Outlining the New York-headquartered company's local strategy, Kerrigan explained that UiPath seeks to help local cross-sector organisations facilitate the repetitive and tedious everyday tasks within their business processes, through its automated software offerings.

"Our local launch in November is part of an international strategy called 'glocal', which speaks to being firmly established locally, while maintaining a strong global presence. The South African market is ripe for RPA, and we've already managed interesting automation deployments with local customers and partners.

"We are working alongside ambitious partners which consist of advisory companies, business process outsourcing firms, system integrators and managed service providers.

"This list includes Larc AI, Datora, Cornastone, DVT, Accenture, PWC, Deloitte and EY, who help us to increase customer and employee satisfaction, through ensuring successful implementation of RPA projects, better positioning clients for the fourth industrial revolution."

The Johannesburg-based office has a team of nine full-time employees, with Kerrigan being recently appointed. She is tasked with the responsibility of managing and growing the local customer base and partner ecosystem.

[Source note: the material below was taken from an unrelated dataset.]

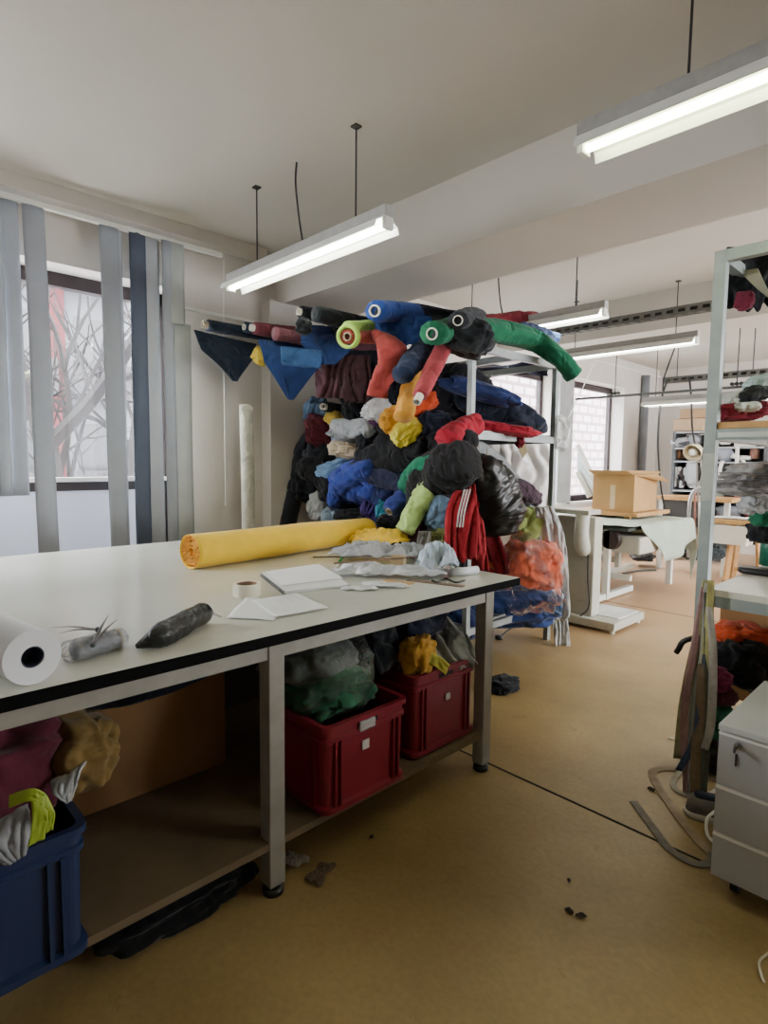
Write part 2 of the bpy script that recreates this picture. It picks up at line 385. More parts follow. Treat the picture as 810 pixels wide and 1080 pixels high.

According to research firm Markets & Markets, the global RPA market is estimated to be worth $2 467 million by 2022, growing at a CAGR of 30% between 2017 and 2022. The growth is mainly driven by the ease of business processes provided by RPA, and the convergence of RPA with traditional business process industries, notes the report.

In addition to its RPA products and services, UiPath offers free and open training programmes through its UiPath Academy, which offers online RPA programmes.

"Our mission is to provide free automation training to more than one million students globally in the next three years, through our academic programme. Locally, this will be in accordance with the black economic empowerment programme initiated by government. Our vision goes beyond helping organisations implement RPA solutions, but to train youth for the digital economy, while up-skilling and educating company leaders - this is what distinguishes us from competitors."

Digitising contact centres

Kerrigan explains that while RPA is still in its early stages in SA, the company hopes to disrupt the local contact centre industry by revolutionising the daily operations of contact centre agents.

"We have a number of clients within the local contact centre industry but we're finding that most of them are trying to resolve problems through the back office pocess.

"Among the many other typical mistakes made by contact centres is that their departments are working in silos, they treat every caller as the same person, and they don't maximise the use of data to personalise and profile callers."

Through the use of RPA, digital employees enter seamlessly into business processes, improving call centre performance by providing error-free processing, dynamic data management and custom audit options, she noted.

"Current contact centre agents work with multiple systems, and the customers are constantly getting transferred from pillar to post. We envision creating the contact centre agent of the future, where a bot will be working alongside the agent, providing the agent with all the information they need in a fraction of the time, which will dramatically enhance the customer experience."